(Stored entries)
--- BEGIN ---
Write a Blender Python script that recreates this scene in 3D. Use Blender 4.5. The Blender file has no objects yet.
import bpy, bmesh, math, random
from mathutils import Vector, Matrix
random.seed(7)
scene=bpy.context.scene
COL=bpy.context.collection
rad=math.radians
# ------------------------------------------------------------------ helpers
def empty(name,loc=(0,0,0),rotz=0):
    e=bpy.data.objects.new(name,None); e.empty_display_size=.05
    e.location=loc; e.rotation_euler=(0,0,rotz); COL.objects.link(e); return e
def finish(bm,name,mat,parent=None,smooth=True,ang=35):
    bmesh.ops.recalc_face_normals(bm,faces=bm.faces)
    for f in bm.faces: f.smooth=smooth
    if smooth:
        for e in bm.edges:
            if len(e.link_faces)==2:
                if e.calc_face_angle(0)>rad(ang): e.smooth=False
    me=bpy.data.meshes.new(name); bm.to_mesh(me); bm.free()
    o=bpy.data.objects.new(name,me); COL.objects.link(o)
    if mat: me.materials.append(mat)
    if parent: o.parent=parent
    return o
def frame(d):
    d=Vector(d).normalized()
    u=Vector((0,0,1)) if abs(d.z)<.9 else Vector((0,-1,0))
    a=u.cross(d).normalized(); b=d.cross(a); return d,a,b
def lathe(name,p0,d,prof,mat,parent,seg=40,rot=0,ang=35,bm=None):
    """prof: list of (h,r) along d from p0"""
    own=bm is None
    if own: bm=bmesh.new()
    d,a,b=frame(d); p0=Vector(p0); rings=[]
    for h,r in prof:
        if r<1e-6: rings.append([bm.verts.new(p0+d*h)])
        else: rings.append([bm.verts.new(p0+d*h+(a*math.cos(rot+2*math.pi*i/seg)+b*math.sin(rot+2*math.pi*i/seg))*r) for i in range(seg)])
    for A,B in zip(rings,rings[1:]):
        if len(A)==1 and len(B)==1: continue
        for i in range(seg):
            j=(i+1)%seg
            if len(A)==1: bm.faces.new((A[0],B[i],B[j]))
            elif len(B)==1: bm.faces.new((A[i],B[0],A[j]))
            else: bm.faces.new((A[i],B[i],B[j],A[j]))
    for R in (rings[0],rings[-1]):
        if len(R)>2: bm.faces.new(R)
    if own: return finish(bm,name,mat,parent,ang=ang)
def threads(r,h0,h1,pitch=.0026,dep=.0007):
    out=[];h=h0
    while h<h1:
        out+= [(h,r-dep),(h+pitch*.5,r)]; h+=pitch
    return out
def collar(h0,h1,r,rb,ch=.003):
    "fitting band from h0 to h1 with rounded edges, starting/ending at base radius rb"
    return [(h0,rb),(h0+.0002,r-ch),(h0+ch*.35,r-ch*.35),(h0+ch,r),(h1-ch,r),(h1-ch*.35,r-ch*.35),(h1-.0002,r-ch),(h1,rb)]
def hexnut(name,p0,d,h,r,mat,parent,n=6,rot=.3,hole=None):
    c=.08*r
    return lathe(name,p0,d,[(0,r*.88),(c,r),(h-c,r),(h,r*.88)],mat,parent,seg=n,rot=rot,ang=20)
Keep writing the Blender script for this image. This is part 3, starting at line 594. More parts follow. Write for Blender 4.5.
--- END ---
## WORK REQUIRED:
Exactly reproduce every line of the data above.

## CORRECT RESULT:
Write a Blender Python script that recreates this scene in 3D. Use Blender 4.5. The Blender file has no objects yet.
import bpy, bmesh, math, random
from mathutils import Vector, Matrix
random.seed(7)
scene=bpy.context.scene
COL=bpy.context.collection
rad=math.radians
# ------------------------------------------------------------------ helpers
def empty(name,loc=(0,0,0),rotz=0):
    e=bpy.data.objects.new(name,None); e.empty_display_size=.05
    e.location=loc; e.rotation_euler=(0,0,rotz); COL.objects.link(e); return e
def finish(bm,name,mat,parent=None,smooth=True,ang=35):
    bmesh.ops.recalc_face_normals(bm,faces=bm.faces)
    for f in bm.faces: f.smooth=smooth
    if smooth:
        for e in bm.edges:
            if len(e.link_faces)==2:
                if e.calc_face_angle(0)>rad(ang): e.smooth=False
    me=bpy.data.meshes.new(name); bm.to_mesh(me); bm.free()
    o=bpy.data.objects.new(name,me); COL.objects.link(o)
    if mat: me.materials.append(mat)
    if parent: o.parent=parent
    return o
def frame(d):
    d=Vector(d).normalized()
    u=Vector((0,0,1)) if abs(d.z)<.9 else Vector((0,-1,0))
    a=u.cross(d).normalized(); b=d.cross(a); return d,a,b
def lathe(name,p0,d,prof,mat,parent,seg=40,rot=0,ang=35,bm=None):
    """prof: list of (h,r) along d from p0"""
    own=bm is None
    if own: bm=bmesh.new()
    d,a,b=frame(d); p0=Vector(p0); rings=[]
    for h,r in prof:
        if r<1e-6: rings.append([bm.verts.new(p0+d*h)])
        else: rings.append([bm.verts.new(p0+d*h+(a*math.cos(rot+2*math.pi*i/seg)+b*math.sin(rot+2*math.pi*i/seg))*r) for i in range(seg)])
    for A,B in zip(rings,rings[1:]):
        if len(A)==1 and len(B)==1: continue
        for i in range(seg):
            j=(i+1)%seg
            if len(A)==1: bm.faces.new((A[0],B[i],B[j]))
            elif len(B)==1: bm.faces.new((A[i],B[0],A[j]))
            else: bm.faces.new((A[i],B[i],B[j],A[j]))
    for R in (rings[0],rings[-1]):
        if len(R)>2: bm.faces.new(R)
    if own: return finish(bm,name,mat,parent,ang=ang)
def threads(r,h0,h1,pitch=.0026,dep=.0007):
    out=[];h=h0
    while h<h1:
        out+= [(h,r-dep),(h+pitch*.5,r)]; h+=pitch
    return out
def collar(h0,h1,r,rb,ch=.003):
    "fitting band from h0 to h1 with rounded edges, starting/ending at base radius rb"
    return [(h0,rb),(h0+.0002,r-ch),(h0+ch*.35,r-ch*.35),(h0+ch,r),(h1-ch,r),(h1-ch*.35,r-ch*.35),(h1-.0002,r-ch),(h1,rb)]
def hexnut(name,p0,d,h,r,mat,parent,n=6,rot=.3,hole=None):
    c=.08*r
    return lathe(name,p0,d,[(0,r*.88),(c,r),(h-c,r),(h,r*.88)],mat,parent,seg=n,rot=rot,ang=20)
Keep writing the Blender script for this image. This is part 3, starting at line 594. More parts follow. Write for Blender 4.5.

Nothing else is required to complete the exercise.